McIntyre told Mediawatch after the talk he couldn’t say for certain why respondents rated his paper as the most trusted but he thought it might have something to do with the fact that it’s still mostly consumed in a broadsheet format.

One of the issues he saw with people consuming news on social media is that they tend to consume content from outlets in discrete chunks – and often that means only reading one thing that makes them angry and then moving on.

In a paper, they can see the breadth of a paper’s coverage - the 'veggies' and the 'dessert' side by side. 

He also said the ODT also has retained a sharp focus on straight news reporting locally.

“We do the basics right. We cover the major institutions and we do that in a fair and balanced way. We still have rounds covering health and the university etcetera,” he said.

Alexander didn’t believe opinion itself was the real problem at the heart of the media’s trust issues.

But she did see a case for more considered opinion and analysis, and for turning down columns that seem designed to provoke rather than illuminate.

It may also help to embed links to people writing from different perspectives within opinion pieces, so people can see that outlets are considering other views, she said.

NZME's Miriyana Alexander at He Whenua Taurikura.

Miriyana Alexander  Photo: screenshot / He Whenua Taurikura livestream

“The best kind of opinion writers make the case or state a point of view and support it with evidence. They don't just rant.”

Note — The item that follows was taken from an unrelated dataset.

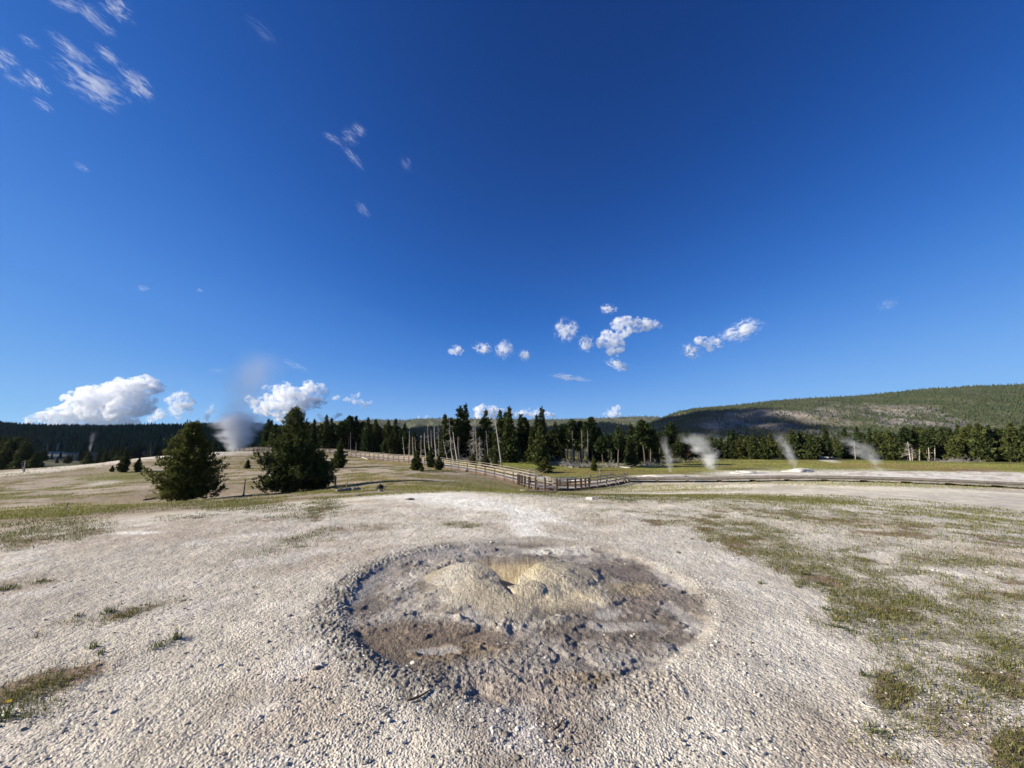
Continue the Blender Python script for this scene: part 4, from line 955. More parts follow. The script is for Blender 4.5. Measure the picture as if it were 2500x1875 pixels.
def along(P, d, s):
    s = np.atleast_1d(s); c = np.stack([np.interp(s, d, P[:, i]) for i in range(3)], -1)
    e = np.stack([np.interp(s + 0.6, d, P[:, i]) - np.interp(s - 0.6, d, P[:, i]) for i in range(3)], -1)
    t = e / np.linalg.norm(e, axis=1)[:, None]
    n = np.stack([t[:, 1], -t[:, 0], 0 * t[:, 0]], -1); n /= np.linalg.norm(n, axis=1)[:, None]
    return c, t, n                                                   # n points to the right of travel
def deck(P, d, half, mat, parent, plank=0.14):
    m = MB(); s = np.arange(0.1, d[-1] - 0.1, plank * 1.07); c, t, n = along(P, d, s)
    for k in range(len(s)):
        side = n[k]; up = np.cross(side, t[k]); up = up if up[2] > 0 else -up
        m.box(c[k], (plank, half * 2 + random.uniform(-.03, .03), 0.05), np.stack([t[k], side, up], 1))
    return m.build('deck', mat, parent)
def rail_line(name, P, d, s0, s1, off, hgt, w, h, mat, parent, step=2.4):
    m = MB(); s = np.arange(s0, s1 + 0.01, step)
    if s1 - s[-1] > 0.3: s = np.append(s, s1)
    c, t, n = along(P, d, s)
    for k in range(len(s) - 1):
        j = random.uniform(-.012, .012)
        m.beam(c[k] + n[k] * off + [0, 0, hgt + j], c[k + 1] + n[k + 1] * off + [0, 0, hgt - j], w, h)
    return m.build(name, mat, parent)

P, d = path_of([(560, 127), (610, 122), (660, 118), (720, 112), (820, 100), (900, 88), (1000, 73), (1100, 59), (1180, 51.5), (1245, 46), (1288, 42)], 0.34)
bw = empty('boardwalk', P[0] - [0, 0, 0.45], 'long railed wooden boardwalk ramp descending the slope from the hilltop to the bend', 'boardwalk')
def rel(parent):                                                     # parts are built in world space; hang them on the thing without moving them
    for ch in list(parent.children): ch.location = -Vector(parent.location)
deck(P, d, 0.9, PLANK, bw, 0.28)
for off in (-0.98, 0.98):
    rail_line('stringer', P, d, 0, d[-1], off * 0.9, -0.16, 0.07, 0.24, JOIST, bw)
    for hh, w, h in ((0.96, 0.12, 0.04), (0.68, 0.04, 0.10), (0.36, 0.04, 0.10)): rail_line('rail', P, d, 0, d[-1], off, hh, w, h, RAIL, bw)
    s = np.arange(0.2, d[-1], 2.4); c, t, n = along(P, d, s)
    for k in range(len(s)):
        q = c[k] + n[k] * off * 1.07; zb = float(ground_z(q[0], q[1])) - 0.1
        m = MB(); m.box((q[0], q[1], (zb + c[k][2] + 0.94) / 2), (0.085, 0.085, c[k][2] + 0.94 - zb)); m.build('post', RAIL if random.random() < .8 else BROWN, bw)
rel(bw)
P2, d2 = path_of([(1288, 42), (1300, 40), (1322, 38.4), (1360, 37.6), (1395, 38.8), (1425, 41), (1475, 44), (1518, 46.5)], 0.26)
b2 = empty('boardwalk', P2[0] - [0, 0, 0.4], 'curved boardwalk bend with thick red brown posts and grey rails', 'boardwalk')
deck(P2, d2, 0.9, PLANK, b2)
for off in (0.98, -0.98):
    rail_line('stringer', P2, d2, 0, d2[-1], off * 0.9, -0.14, 0.07, 0.2, JOIST, b2, 1.2)
    s0 = 0 if off > 0 else 2.2
    for hh, w, h in ((0.88, 0.12, 0.04), (0.62, 0.04, 0.10), (0.32, 0.04, 0.10)): rail_line('rail', P2, d2, s0, d2[-1], off, hh, w, h, BROWN if off > 0 and hh < .8 and False else RAIL, b2, 1.2)
    near = d2[-1] * 0.52
    s = np.concatenate([np.arange(0.1, near, 0.68), np.arange(near + 1.2, d2[-1] + .1, 1.95)]) if off > 0 else np.arange(2.2, d2[-1] + .1, 2.0)
    c, t, n = along(P2, d2, np.minimum(s, d2[-1]))
    for k in range(len(s)):
        q = c[k] + n[k] * off * 1.1; zb = float(ground_z(q[0], q[1])) - 0.1; thick = off > 0 and s[k] < near
        m = MB(); a = 0.17 if thick else 0.13
        m.box((q[0], q[1], (zb + c[k][2] + 0.94) / 2), (a, a * 0.8, c[k][2] + 0.94 - zb)); po = m.build('post', BROWN if thick else RAIL, b2)
        if thick: po['label'] = 'thick red brown post'
        if not thick and s[k] > d2[-1] - 5 and off > 0:              # slanting braces of the last posts
            m = MB(); m.beam(q + [0, 0, 0.7], q + n[k] * 0.55 + [0, 0, zb - q[2] + 0.05], 0.09, 0.09); m.build('brace', RAIL, b2)
rel(b2)
P3, d3 = path_of([(1512, 46.6), (1600, 45.5), (1700, 44), (1900, 41.5), (2150, 38.5), (2500, 35), (2760, 32.5), (3050, 30)], 0.44)
b3 = empty('boardwalk', P3[0] - [0, 0, 0.4], 'low boardwalk without railing running to the right border over white sinter', 'boardwalk')
GREYPLANK = noisy_mat('old_grey_planks', (0.17, 0.15, 0.125), (0.28, 0.25, 0.215), 2.5, (1, 1, 1), 0.4, 0.01)
deck(P3, d3, 0.95, GREYPLANK, b3, 0.16)
for off in (-0.86, 0.86): rail_line('stringer', P3, d3, 0, d3[-1], off, -0.10, 0.07, 0.13, GREYPLANK, b3)
for off in (-0.93, 0.93): rail_line('kerb_board', P3, d3, 0.3, d3[-1], off, 0.065, 0.09, 0.07, GREYPLANK, b3)
s = np.arange(1, d3[-1], 3.2); c, t, n = along(P3, d3, s)
for k in range(len(s)):
    q = c[k]; zb = float(ground_z(q[0], q[1])) - 0.25
    m = MB(); m.box((q[0], q[1], (zb + q[2] - 0.26) / 2), (0.35, 1.5, q[2] - 0.26 - zb), np.stack([t[k] * [1, 1, 0], n[k], [0, 0, 1]], 1)); m.build('support', JOIST, b3)
rel(b3)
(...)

Both McIntyre and Alexander saw social media as a key contributor to the media’s declining trust. 

People’s sources of news and information have proliferated, and while there have been some positives to that, it has also contributed to an influx of misinformation, Alexander said.

“People are bombarded by information today like they never were 20 years ago. The digital disruption means people are scrolling through their social media not knowing whether something is from a reputable news organisation or something else entirely.”

McIntyre said it’s a challenge for news organisations when many people believe things, often quite strongly, that don’t stand up to close scrutiny. Giving credence to those views might help retain a little trust, while clashing with an outlet’s foundational responsibility to report what is true.

What would he do if, for instance, a large section of his audience believed the moon was made of cheese? Would he risk losing their trust by not reporting the belief the moon is made of cheese?

“It's a very tricky conversation because some people don't agree with the truth. And so when you get to this, what is the truth and facts? What is that? And how do we do that?” he said.

“I believe that in the main in this country, mainstream journalists work really hard to do a good job. And some people just will not believe what they say, even if it is the truth. And so that is a really difficult thing because my view is we shouldn't be then going ‘Yes we agree with you: the moon is made of cheese’.”

That might sound like blaming the audience for the media’s declining ratings. 

But both Alexander and McIntyre said news outlets also needed to be more open and accountable to the people they serve, and develop a deeper connection to their communities.

While there are some red lines they shouldn’t cross, media outlets also have a responsibility to provide a range of views and be responsive to their communities, said Alexander.

“I think we have to avoid being too arrogant. We have to absolutely give people a range of information,” she said.

McIntyre said a little humility often went a long way with readers.

He often found that when he engaged directly with the people who complained to him, they’d often quickly make peace.

“They're surprised when you do go back to them - which is a bit concerning as well, because why are they surprised that we're even answering their concerns and trying to build a bit more trust," he said. 

"You may never win them over. But at least they're being listened to.”